I’ll be giving two presentations at the Illinois Music Educators Conference (IMEC, the conference formerly known as IMEA).
What Movement Teaches and How It Shows: Introduction to Dalcroze Eurhythmics
Thursday, 2:15–3:30 PM, Convention Center room 222
The Ukulele Ensemble: Sustainable Musicianship, Lifelong Learning
Presented with Julianne Evoy and Channing Paluck
Friday, 12:30–1:45 PM, Convention Center room 401
http://homebrewukuleleunion.wordpress.com/
For those at the movement workshop, I built the session around this quote, which I find to be pure poetry about a central challenge of music education:
Simply to prepare you to hear these moments as I hear them, I begin to describe them to you—but barely—with words.
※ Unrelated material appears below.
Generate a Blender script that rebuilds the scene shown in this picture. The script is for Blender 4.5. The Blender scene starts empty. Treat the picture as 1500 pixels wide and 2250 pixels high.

And immediately I begin to lose them. When we listen, both of us, and when I sense, as if by telepathy, that what you are listening to is so far from what I would have liked to make you hear, I tell myself: this moment might not have been my own, after all. For what I wanted to hear you listening to—yes: to hear you listening to!—was my listening. Perhaps an impossible wish—the impossible itself.
Despite my vexation (it is always immense), I wonder: Can one make a listening listened to? Can I transmit my listening, unique as it is? That seems so improbable, and yet so desirable, so necessary too. (p. 5)
Source:
Szendy, P. (2008). Listen: A history of our ears. (C. Mandell, Trans.). New York: Fordham University Press.